We review the district court’s finding of fraud for clear error and its dismissal of
the claims for abuse of discretion. See Hoskins v. Dart, 633 F.3d 541, 543 (7th Cir. 2011).
Donelson first argues that the court clearly erred when it found that he
defrauded the court, maintaining that his inconsistencies and omissions were
unintentional. But the court’s findings were not clearly erroneous for at least two
reasons. First, when a litigant fails to disclose litigation history—something readily
known to the litigant—a court may permissibly find that the litigant intended to
defraud. See Hoskins, 633 F.3d at 543. Donelson admitted that he did not disclose in his
initial application a significant portion of the cases that he had previously filed, despite
the application’s order that he list all lawsuits.
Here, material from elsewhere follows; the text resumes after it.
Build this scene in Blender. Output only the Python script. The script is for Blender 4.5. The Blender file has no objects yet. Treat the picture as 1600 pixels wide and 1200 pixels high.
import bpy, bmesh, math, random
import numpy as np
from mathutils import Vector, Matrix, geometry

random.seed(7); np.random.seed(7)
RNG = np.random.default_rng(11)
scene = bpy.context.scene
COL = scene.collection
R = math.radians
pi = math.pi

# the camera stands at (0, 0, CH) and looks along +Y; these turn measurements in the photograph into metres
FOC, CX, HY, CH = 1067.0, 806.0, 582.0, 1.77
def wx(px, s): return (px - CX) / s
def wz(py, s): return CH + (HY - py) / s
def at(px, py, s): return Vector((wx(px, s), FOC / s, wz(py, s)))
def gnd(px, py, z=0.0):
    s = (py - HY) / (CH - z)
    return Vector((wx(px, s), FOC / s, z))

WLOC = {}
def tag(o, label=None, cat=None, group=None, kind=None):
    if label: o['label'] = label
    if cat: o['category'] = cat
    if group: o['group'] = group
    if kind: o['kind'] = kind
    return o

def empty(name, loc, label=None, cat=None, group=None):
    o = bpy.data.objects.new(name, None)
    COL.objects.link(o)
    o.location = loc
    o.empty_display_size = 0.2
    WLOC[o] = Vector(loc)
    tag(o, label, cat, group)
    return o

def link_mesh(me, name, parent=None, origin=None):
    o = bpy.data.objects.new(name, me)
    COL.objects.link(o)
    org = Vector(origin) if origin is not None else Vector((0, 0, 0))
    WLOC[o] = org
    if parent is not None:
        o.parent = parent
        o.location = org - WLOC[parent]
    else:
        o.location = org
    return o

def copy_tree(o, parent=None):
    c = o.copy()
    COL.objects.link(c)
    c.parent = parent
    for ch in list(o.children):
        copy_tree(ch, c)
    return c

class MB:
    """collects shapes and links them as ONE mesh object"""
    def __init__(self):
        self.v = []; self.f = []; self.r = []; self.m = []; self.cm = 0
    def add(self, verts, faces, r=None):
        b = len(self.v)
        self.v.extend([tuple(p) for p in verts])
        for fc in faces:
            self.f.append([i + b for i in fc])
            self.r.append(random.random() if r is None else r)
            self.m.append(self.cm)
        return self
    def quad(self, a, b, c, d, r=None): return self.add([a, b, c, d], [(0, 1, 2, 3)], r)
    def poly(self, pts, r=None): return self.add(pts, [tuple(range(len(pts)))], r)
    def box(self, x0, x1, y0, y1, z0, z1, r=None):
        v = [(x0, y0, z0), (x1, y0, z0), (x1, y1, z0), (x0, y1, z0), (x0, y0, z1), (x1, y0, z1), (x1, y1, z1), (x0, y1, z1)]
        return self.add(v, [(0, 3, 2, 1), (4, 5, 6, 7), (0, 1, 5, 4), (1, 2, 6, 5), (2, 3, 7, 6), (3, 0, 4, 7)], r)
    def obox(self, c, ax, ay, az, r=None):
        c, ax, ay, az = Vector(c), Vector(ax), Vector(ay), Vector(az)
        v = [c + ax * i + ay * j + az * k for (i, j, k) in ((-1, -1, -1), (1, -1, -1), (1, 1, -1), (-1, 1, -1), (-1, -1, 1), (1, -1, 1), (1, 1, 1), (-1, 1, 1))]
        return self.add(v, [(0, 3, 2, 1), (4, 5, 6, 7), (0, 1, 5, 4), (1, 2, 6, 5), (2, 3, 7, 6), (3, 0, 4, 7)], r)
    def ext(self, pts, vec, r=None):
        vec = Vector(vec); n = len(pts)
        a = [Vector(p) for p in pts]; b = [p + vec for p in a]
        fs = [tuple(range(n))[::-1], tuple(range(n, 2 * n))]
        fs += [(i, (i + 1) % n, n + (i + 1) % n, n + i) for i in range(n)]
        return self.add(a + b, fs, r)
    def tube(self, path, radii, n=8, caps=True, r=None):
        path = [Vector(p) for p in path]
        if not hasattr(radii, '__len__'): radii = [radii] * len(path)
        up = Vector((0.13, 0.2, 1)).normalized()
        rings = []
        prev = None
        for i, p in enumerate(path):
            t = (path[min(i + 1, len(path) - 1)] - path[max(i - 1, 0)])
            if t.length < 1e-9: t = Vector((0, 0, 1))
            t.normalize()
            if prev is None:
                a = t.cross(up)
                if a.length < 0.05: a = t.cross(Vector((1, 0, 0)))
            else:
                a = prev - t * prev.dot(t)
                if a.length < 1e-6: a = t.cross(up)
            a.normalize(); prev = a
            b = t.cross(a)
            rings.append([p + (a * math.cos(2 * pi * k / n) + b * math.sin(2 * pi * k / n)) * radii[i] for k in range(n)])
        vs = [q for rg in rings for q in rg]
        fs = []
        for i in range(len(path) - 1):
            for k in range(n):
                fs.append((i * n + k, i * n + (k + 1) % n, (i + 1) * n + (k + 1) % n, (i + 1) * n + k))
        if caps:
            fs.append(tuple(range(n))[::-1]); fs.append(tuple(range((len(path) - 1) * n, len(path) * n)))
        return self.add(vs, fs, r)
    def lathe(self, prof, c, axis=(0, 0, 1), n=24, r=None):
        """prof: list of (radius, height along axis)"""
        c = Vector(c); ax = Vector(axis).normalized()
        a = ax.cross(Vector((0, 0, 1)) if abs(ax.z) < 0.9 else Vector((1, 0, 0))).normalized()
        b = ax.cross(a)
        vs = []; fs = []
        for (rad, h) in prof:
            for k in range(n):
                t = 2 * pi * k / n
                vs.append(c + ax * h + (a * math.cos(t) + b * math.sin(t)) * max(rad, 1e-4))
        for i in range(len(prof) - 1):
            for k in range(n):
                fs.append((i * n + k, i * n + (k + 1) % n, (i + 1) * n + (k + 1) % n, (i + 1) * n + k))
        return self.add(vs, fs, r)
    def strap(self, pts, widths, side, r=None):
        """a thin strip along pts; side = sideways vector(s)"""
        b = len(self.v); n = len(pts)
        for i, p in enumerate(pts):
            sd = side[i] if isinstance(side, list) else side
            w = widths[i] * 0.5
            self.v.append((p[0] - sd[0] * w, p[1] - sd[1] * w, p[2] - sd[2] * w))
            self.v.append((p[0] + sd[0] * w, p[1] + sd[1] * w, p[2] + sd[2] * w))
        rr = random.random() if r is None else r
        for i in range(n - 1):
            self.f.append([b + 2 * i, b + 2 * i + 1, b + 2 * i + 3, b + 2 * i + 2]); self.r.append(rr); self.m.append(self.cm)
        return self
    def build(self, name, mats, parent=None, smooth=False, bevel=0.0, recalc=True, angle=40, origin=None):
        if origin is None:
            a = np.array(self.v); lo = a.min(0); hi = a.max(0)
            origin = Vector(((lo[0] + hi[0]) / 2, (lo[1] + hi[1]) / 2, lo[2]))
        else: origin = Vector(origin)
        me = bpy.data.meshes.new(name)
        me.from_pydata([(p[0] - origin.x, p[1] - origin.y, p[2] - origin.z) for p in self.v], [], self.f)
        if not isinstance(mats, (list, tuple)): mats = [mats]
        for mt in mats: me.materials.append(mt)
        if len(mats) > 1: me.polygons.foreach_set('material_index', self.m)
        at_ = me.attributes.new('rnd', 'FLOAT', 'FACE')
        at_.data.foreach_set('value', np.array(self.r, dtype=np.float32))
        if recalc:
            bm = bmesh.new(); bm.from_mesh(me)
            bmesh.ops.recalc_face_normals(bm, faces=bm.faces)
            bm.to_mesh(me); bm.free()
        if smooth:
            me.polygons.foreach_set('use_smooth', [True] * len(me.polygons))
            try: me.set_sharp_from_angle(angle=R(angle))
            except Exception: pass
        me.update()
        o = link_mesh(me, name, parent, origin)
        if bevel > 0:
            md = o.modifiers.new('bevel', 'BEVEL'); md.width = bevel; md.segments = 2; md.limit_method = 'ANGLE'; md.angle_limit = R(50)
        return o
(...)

Second, a court may find that a litigant
committed fraud by lying about the amount of money that he can access. See Thomas v.
Gen. Motors Acceptance Corp., 288 F.3d 305, 306, 308 (7th Cir. 2002). Donelson did just
that. He acknowledged that his statement of available funds substantially understated
the amount reflected in the prison’s records, even though those records were available
No. 18‐2740 Page 3
to him. Thus, the court did not clearly err when it found that when Donelson signed his
application and swore that the financial information he provided was correct to the best
of his knowledge, he knew that he was lying. The court, therefore, did not clearly err in
rejecting Donelson’s claim of innocence. See Hoskins, 633 F.3d at 543.
Nor did the court abuse its discretion when dismissing the case as a sanction.
District courts may dismiss a case when a litigant fails to disclose litigation history.
See Hoskins, 633 F.3d at 544; Sloan v. Lesza, 181 F.3d 857, 859 (7th Cir. 1999). Courts may
also dismiss a case when a litigant, in applying for the privilege to litigate without
prepaying filing fees, lies to the court about his financial status. See Rivera v. Drake, 767
F.3d 685, 686–87 (7th Cir. 2014); Thomas, 288 F.3d at 308. Because Donelson had a history
of failing to pay filing fees, the court reasonably thought that more financial sanctions
would not work. See Rivera, 767 F.3d at 686–87. Dismissal was a permissible result.